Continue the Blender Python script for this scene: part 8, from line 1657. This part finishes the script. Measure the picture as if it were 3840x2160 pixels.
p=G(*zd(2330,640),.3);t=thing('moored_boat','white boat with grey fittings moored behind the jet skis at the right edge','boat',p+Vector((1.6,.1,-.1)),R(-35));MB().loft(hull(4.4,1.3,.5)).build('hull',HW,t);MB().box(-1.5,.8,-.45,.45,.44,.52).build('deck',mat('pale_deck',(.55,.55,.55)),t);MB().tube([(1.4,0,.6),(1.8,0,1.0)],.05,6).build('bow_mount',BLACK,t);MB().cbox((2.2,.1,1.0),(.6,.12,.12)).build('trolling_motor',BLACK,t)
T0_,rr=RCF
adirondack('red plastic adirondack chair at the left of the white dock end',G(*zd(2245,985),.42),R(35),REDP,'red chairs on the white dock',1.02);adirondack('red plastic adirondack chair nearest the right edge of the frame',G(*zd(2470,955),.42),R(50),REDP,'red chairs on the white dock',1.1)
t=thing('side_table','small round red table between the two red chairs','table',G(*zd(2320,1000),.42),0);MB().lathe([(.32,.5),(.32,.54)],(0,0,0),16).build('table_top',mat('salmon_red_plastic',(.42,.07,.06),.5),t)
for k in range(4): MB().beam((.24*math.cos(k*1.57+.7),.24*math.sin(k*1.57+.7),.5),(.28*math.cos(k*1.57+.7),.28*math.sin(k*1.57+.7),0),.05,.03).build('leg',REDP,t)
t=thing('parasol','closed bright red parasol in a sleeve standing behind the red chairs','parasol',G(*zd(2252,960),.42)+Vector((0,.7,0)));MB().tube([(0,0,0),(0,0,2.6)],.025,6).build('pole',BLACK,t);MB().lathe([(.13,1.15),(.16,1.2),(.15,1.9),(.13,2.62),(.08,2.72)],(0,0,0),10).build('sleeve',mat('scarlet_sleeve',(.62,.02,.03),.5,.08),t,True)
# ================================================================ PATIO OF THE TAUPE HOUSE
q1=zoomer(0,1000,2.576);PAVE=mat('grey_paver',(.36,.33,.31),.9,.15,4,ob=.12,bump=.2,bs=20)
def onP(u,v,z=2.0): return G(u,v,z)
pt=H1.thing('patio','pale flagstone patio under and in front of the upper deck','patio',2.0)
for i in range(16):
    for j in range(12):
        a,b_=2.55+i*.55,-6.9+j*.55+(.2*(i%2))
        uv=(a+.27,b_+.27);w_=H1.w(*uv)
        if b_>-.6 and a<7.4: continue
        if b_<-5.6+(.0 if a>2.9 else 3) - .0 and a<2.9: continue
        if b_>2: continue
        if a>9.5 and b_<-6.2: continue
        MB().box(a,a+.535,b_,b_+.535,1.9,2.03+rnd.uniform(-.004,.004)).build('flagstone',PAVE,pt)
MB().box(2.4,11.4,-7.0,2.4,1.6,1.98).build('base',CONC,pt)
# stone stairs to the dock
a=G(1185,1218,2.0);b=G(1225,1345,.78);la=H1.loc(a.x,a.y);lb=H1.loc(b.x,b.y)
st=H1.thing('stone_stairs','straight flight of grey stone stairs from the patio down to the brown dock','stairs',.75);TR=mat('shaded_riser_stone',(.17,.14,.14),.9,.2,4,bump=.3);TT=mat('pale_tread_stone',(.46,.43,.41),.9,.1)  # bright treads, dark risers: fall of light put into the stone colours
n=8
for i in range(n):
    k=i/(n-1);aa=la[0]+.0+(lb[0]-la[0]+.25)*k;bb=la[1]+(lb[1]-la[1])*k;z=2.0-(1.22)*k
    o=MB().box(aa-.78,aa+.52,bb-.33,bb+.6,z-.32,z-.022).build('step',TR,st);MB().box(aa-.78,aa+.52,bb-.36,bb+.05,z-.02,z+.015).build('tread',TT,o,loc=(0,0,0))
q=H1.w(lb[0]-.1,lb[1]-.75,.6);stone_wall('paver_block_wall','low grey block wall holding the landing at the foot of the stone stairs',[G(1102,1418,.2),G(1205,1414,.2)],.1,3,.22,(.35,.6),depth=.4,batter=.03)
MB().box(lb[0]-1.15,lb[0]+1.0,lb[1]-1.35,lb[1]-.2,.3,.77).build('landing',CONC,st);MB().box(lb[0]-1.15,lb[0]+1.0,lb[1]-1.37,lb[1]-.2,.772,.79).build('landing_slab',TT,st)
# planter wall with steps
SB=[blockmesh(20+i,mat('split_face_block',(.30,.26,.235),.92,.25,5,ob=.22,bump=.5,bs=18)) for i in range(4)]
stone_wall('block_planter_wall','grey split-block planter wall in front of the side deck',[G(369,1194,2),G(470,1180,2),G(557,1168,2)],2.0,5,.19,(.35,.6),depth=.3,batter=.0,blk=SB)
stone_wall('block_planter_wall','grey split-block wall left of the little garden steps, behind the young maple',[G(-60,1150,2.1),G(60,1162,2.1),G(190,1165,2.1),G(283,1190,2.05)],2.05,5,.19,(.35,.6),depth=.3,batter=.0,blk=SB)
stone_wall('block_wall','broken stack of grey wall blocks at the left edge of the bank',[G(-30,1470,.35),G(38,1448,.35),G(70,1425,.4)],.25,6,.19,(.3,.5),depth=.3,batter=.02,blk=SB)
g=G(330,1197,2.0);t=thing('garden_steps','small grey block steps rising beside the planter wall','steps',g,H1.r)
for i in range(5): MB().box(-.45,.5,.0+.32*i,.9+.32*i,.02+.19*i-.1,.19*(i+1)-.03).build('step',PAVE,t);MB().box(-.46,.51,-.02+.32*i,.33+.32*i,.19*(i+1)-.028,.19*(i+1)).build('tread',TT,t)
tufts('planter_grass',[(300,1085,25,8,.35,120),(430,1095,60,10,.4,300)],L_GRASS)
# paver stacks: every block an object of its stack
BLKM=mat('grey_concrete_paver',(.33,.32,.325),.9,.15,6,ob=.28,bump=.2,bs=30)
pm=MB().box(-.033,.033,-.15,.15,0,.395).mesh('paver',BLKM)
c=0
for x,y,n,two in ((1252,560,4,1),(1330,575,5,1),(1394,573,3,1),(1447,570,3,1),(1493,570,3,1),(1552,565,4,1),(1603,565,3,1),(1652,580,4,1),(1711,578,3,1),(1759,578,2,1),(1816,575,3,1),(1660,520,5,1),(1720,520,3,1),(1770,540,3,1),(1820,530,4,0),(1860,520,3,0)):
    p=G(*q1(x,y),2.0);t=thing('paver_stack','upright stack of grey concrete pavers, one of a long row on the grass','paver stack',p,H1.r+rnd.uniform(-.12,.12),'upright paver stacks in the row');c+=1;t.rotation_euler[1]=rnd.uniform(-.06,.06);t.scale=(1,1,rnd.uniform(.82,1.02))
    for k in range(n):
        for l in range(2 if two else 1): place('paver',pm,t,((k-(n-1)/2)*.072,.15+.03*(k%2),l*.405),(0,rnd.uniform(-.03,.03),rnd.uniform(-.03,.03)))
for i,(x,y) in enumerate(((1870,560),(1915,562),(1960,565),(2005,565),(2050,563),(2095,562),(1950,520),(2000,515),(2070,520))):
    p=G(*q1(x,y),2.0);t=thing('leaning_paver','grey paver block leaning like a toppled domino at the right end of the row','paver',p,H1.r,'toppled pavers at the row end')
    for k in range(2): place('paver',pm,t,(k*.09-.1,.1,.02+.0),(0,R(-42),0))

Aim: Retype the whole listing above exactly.

Reply:
Continue the Blender Python script for this scene: part 8, from line 1657. This part finishes the script. Measure the picture as if it were 3840x2160 pixels.
p=G(*zd(2330,640),.3);t=thing('moored_boat','white boat with grey fittings moored behind the jet skis at the right edge','boat',p+Vector((1.6,.1,-.1)),R(-35));MB().loft(hull(4.4,1.3,.5)).build('hull',HW,t);MB().box(-1.5,.8,-.45,.45,.44,.52).build('deck',mat('pale_deck',(.55,.55,.55)),t);MB().tube([(1.4,0,.6),(1.8,0,1.0)],.05,6).build('bow_mount',BLACK,t);MB().cbox((2.2,.1,1.0),(.6,.12,.12)).build('trolling_motor',BLACK,t)
T0_,rr=RCF
adirondack('red plastic adirondack chair at the left of the white dock end',G(*zd(2245,985),.42),R(35),REDP,'red chairs on the white dock',1.02);adirondack('red plastic adirondack chair nearest the right edge of the frame',G(*zd(2470,955),.42),R(50),REDP,'red chairs on the white dock',1.1)
t=thing('side_table','small round red table between the two red chairs','table',G(*zd(2320,1000),.42),0);MB().lathe([(.32,.5),(.32,.54)],(0,0,0),16).build('table_top',mat('salmon_red_plastic',(.42,.07,.06),.5),t)
for k in range(4): MB().beam((.24*math.cos(k*1.57+.7),.24*math.sin(k*1.57+.7),.5),(.28*math.cos(k*1.57+.7),.28*math.sin(k*1.57+.7),0),.05,.03).build('leg',REDP,t)
t=thing('parasol','closed bright red parasol in a sleeve standing behind the red chairs','parasol',G(*zd(2252,960),.42)+Vector((0,.7,0)));MB().tube([(0,0,0),(0,0,2.6)],.025,6).build('pole',BLACK,t);MB().lathe([(.13,1.15),(.16,1.2),(.15,1.9),(.13,2.62),(.08,2.72)],(0,0,0),10).build('sleeve',mat('scarlet_sleeve',(.62,.02,.03),.5,.08),t,True)
# ================================================================ PATIO OF THE TAUPE HOUSE
q1=zoomer(0,1000,2.576);PAVE=mat('grey_paver',(.36,.33,.31),.9,.15,4,ob=.12,bump=.2,bs=20)
def onP(u,v,z=2.0): return G(u,v,z)
pt=H1.thing('patio','pale flagstone patio under and in front of the upper deck','patio',2.0)
for i in range(16):
    for j in range(12):
        a,b_=2.55+i*.55,-6.9+j*.55+(.2*(i%2))
        uv=(a+.27,b_+.27);w_=H1.w(*uv)
        if b_>-.6 and a<7.4: continue
        if b_<-5.6+(.0 if a>2.9 else 3) - .0 and a<2.9: continue
        if b_>2: continue
        if a>9.5 and b_<-6.2: continue
        MB().box(a,a+.535,b_,b_+.535,1.9,2.03+rnd.uniform(-.004,.004)).build('flagstone',PAVE,pt)
MB().box(2.4,11.4,-7.0,2.4,1.6,1.98).build('base',CONC,pt)
# stone stairs to the dock
a=G(1185,1218,2.0);b=G(1225,1345,.78);la=H1.loc(a.x,a.y);lb=H1.loc(b.x,b.y)
st=H1.thing('stone_stairs','straight flight of grey stone stairs from the patio down to the brown dock','stairs',.75);TR=mat('shaded_riser_stone',(.17,.14,.14),.9,.2,4,bump=.3);TT=mat('pale_tread_stone',(.46,.43,.41),.9,.1)  # bright treads, dark risers: fall of light put into the stone colours
n=8
for i in range(n):
    k=i/(n-1);aa=la[0]+.0+(lb[0]-la[0]+.25)*k;bb=la[1]+(lb[1]-la[1])*k;z=2.0-(1.22)*k
    o=MB().box(aa-.78,aa+.52,bb-.33,bb+.6,z-.32,z-.022).build('step',TR,st);MB().box(aa-.78,aa+.52,bb-.36,bb+.05,z-.02,z+.015).build('tread',TT,o,loc=(0,0,0))
q=H1.w(lb[0]-.1,lb[1]-.75,.6);stone_wall('paver_block_wall','low grey block wall holding the landing at the foot of the stone stairs',[G(1102,1418,.2),G(1205,1414,.2)],.1,3,.22,(.35,.6),depth=.4,batter=.03)
MB().box(lb[0]-1.15,lb[0]+1.0,lb[1]-1.35,lb[1]-.2,.3,.77).build('landing',CONC,st);MB().box(lb[0]-1.15,lb[0]+1.0,lb[1]-1.37,lb[1]-.2,.772,.79).build('landing_slab',TT,st)
# planter wall with steps
SB=[blockmesh(20+i,mat('split_face_block',(.30,.26,.235),.92,.25,5,ob=.22,bump=.5,bs=18)) for i in range(4)]
stone_wall('block_planter_wall','grey split-block planter wall in front of the side deck',[G(369,1194,2),G(470,1180,2),G(557,1168,2)],2.0,5,.19,(.35,.6),depth=.3,batter=.0,blk=SB)
stone_wall('block_planter_wall','grey split-block wall left of the little garden steps, behind the young maple',[G(-60,1150,2.1),G(60,1162,2.1),G(190,1165,2.1),G(283,1190,2.05)],2.05,5,.19,(.35,.6),depth=.3,batter=.0,blk=SB)
stone_wall('block_wall','broken stack of grey wall blocks at the left edge of the bank',[G(-30,1470,.35),G(38,1448,.35),G(70,1425,.4)],.25,6,.19,(.3,.5),depth=.3,batter=.02,blk=SB)
g=G(330,1197,2.0);t=thing('garden_steps','small grey block steps rising beside the planter wall','steps',g,H1.r)
for i in range(5): MB().box(-.45,.5,.0+.32*i,.9+.32*i,.02+.19*i-.1,.19*(i+1)-.03).build('step',PAVE,t);MB().box(-.46,.51,-.02+.32*i,.33+.32*i,.19*(i+1)-.028,.19*(i+1)).build('tread',TT,t)
tufts('planter_grass',[(300,1085,25,8,.35,120),(430,1095,60,10,.4,300)],L_GRASS)
# paver stacks: every block an object of its stack
BLKM=mat('grey_concrete_paver',(.33,.32,.325),.9,.15,6,ob=.28,bump=.2,bs=30)
pm=MB().box(-.033,.033,-.15,.15,0,.395).mesh('paver',BLKM)
c=0
for x,y,n,two in ((1252,560,4,1),(1330,575,5,1),(1394,573,3,1),(1447,570,3,1),(1493,570,3,1),(1552,565,4,1),(1603,565,3,1),(1652,580,4,1),(1711,578,3,1),(1759,578,2,1),(1816,575,3,1),(1660,520,5,1),(1720,520,3,1),(1770,540,3,1),(1820,530,4,0),(1860,520,3,0)):
    p=G(*q1(x,y),2.0);t=thing('paver_stack','upright stack of grey concrete pavers, one of a long row on the grass','paver stack',p,H1.r+rnd.uniform(-.12,.12),'upright paver stacks in the row');c+=1;t.rotation_euler[1]=rnd.uniform(-.06,.06);t.scale=(1,1,rnd.uniform(.82,1.02))
    for k in range(n):
        for l in range(2 if two else 1): place('paver',pm,t,((k-(n-1)/2)*.072,.15+.03*(k%2),l*.405),(0,rnd.uniform(-.03,.03),rnd.uniform(-.03,.03)))
for i,(x,y) in enumerate(((1870,560),(1915,562),(1960,565),(2005,565),(2050,563),(2095,562),(1950,520),(2000,515),(2070,520))):
    p=G(*q1(x,y),2.0);t=thing('leaning_paver','grey paver block leaning like a toppled domino at the right end of the row','paver',p,H1.r,'toppled pavers at the row end')
    for k in range(2): place('paver',pm,t,(k*.09-.1,.1,.02+.0),(0,R(-42),0))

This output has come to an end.